Experience in developing and supporting languages running on the Beam, including Erlang and Elixir.

Fine-tune it and optimize its settings for throughput and memory use.


The course is aimed at experienced developers and devops engineers, helping them pre-empt and address behaviour which arise as the result of VM specific settings, be it disruption of soft real time properties as a result of garbage collection or bottlenecks in the scheduler.



  • Intro to the BEAM - highlights of the BEAM Virtual Machine, the features which make it stand out in comparison to other VMs.
  • Processes under the hood - how memory is allocated, managed and garbage collected.
  • The Process Scheduler - how the schedulers works, how it scales on multi-core architectures and what its limitations are.
  • Memory Management - different memory types including system, atom, binary, code and ets tables.
  • Tweaking and fine-tuning - tweaks and possible fine-tuning of the VM, looking at some of the most obscure flags which can come in hand, allowing for specific optimisations on a VM level, be it to increase I/O or throughput in virtualised environments.

Thinking concurrently

07 Apr 2020
09:00 - 18:00
Francesco Cesarini

How do systems built in Erlang, Elixir or any other BEAM Language differ from other systems?


To start with:

  • They are designed from the bottom up to run 'forever.’
  • They are designed from the bottom up to expect, and recover from errors.
  • They are expected to evolve.
  • They scale seamlessly.

How is all of this achieved? - the answer is simple - by making systems from sets of isolated communication processes, and by treating errors and code as first class objects that can be sent in messages over a network.
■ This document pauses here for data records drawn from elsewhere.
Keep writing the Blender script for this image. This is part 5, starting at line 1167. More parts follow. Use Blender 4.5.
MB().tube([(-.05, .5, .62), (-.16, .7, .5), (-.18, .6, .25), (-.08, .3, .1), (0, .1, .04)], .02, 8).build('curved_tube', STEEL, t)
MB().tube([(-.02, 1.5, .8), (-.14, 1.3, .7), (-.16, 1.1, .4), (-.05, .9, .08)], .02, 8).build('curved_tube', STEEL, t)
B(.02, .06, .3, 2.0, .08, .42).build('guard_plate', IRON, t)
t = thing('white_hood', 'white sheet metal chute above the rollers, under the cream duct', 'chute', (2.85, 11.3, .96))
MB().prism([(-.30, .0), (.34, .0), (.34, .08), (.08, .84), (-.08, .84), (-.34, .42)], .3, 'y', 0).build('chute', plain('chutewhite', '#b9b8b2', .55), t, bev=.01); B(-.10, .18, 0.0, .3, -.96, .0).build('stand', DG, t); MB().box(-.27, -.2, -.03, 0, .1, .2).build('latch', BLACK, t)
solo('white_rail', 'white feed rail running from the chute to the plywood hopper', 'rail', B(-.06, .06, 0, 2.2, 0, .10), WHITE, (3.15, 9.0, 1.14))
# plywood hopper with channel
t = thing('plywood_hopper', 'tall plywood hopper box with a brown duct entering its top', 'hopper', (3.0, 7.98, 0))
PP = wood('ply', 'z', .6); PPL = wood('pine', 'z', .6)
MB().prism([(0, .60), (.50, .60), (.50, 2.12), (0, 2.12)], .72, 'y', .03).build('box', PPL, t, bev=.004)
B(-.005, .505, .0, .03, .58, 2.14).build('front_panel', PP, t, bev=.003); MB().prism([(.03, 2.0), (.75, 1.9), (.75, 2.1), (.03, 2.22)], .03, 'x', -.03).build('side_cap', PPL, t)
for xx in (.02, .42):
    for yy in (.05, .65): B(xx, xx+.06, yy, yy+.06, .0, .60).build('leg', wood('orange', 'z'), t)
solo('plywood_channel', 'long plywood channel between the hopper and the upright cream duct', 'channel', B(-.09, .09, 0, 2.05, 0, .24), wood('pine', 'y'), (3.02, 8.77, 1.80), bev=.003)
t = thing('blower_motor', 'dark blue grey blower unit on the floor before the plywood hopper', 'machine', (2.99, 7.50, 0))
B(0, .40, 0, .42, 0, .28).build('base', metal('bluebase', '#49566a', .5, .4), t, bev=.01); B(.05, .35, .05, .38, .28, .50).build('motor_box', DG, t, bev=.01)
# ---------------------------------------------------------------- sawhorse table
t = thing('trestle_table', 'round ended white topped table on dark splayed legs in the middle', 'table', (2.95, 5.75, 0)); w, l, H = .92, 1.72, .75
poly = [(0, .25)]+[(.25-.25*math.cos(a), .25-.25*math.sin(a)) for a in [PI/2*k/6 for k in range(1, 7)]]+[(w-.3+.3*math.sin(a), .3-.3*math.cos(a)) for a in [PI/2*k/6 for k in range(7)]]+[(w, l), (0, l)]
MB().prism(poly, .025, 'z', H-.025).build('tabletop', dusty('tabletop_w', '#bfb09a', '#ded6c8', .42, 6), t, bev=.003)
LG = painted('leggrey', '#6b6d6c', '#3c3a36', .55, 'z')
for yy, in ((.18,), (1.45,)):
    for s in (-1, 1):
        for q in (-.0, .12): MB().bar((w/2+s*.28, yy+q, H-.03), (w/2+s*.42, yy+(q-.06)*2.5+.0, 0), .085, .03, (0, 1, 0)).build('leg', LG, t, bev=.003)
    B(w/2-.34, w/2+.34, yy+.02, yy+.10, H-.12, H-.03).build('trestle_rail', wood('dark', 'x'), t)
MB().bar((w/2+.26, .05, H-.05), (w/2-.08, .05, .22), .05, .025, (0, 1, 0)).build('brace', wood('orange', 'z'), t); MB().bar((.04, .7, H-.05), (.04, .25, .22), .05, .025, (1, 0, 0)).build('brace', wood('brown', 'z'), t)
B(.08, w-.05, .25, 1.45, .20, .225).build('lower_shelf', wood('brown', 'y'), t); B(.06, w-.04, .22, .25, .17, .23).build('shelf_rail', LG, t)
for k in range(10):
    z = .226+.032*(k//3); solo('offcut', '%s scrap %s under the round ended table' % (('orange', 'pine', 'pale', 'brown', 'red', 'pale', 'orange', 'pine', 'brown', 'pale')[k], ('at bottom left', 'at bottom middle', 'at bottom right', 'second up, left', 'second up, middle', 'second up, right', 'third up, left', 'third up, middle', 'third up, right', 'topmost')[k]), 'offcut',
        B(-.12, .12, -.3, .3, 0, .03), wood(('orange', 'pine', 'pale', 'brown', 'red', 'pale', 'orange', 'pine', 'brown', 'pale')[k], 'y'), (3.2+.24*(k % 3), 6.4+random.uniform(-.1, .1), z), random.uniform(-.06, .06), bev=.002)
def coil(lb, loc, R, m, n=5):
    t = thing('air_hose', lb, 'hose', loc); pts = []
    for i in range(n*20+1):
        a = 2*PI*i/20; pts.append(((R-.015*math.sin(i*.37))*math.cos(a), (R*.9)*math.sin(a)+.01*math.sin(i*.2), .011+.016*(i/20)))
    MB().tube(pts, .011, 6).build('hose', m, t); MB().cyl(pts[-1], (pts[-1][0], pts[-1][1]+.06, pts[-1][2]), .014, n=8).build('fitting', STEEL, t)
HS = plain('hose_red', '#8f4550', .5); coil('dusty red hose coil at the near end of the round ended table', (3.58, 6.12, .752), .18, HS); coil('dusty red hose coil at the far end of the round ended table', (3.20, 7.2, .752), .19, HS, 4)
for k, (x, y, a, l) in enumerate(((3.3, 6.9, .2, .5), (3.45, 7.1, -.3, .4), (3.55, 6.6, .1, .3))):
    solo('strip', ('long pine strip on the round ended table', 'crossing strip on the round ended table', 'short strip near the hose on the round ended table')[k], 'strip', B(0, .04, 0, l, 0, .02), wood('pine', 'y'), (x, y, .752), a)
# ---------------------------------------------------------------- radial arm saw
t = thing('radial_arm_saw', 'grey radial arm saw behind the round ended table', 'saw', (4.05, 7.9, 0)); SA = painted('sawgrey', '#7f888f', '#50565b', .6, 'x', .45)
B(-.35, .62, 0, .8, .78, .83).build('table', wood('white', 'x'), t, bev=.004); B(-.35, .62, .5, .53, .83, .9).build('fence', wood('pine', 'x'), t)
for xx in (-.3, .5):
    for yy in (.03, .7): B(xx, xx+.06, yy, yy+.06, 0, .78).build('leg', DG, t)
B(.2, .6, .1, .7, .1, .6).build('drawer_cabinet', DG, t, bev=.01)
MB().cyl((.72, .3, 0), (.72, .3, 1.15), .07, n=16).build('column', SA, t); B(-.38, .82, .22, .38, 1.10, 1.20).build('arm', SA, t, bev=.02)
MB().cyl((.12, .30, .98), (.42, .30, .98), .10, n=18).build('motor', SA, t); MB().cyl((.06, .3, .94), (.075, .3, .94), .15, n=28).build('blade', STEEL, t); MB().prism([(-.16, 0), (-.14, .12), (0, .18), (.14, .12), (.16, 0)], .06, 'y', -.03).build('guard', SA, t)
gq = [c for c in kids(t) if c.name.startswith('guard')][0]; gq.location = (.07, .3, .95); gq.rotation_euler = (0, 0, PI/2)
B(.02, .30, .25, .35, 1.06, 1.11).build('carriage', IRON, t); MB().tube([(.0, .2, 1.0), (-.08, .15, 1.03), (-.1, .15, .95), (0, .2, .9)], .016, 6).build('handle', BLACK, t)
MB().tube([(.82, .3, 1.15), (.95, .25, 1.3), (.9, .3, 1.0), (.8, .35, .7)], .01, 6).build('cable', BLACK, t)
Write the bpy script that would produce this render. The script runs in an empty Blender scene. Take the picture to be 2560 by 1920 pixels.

In this tutorial, we'll introduce what is called the "Erlang way of thinking."

We'll cover:

Basic data types and sequential programming

Introduce the foundations and talk about Modules, Functions and Pattern Matching. Once you've understood the basic pattern matching mechanism the rest is easy.

Concurrent programming

We'll look at sending and receiving messages, selective reception, and passing data in the messages.

We'll conclude this section by introducing the simple but powerful error handling mechanisms in processes which help detect and isolate failure.

Time permitting, we will conclude with distribution, showing you how by doing it right from the start or with very few changes, you can write a program intended to run on a single VM and distribute it in a cluster.



Developers and architects who are interested in the principles which make Erlang, Elixir or other BEAM-based languages unique.



To learn the Erlang way of thinking when architecting and developing systems.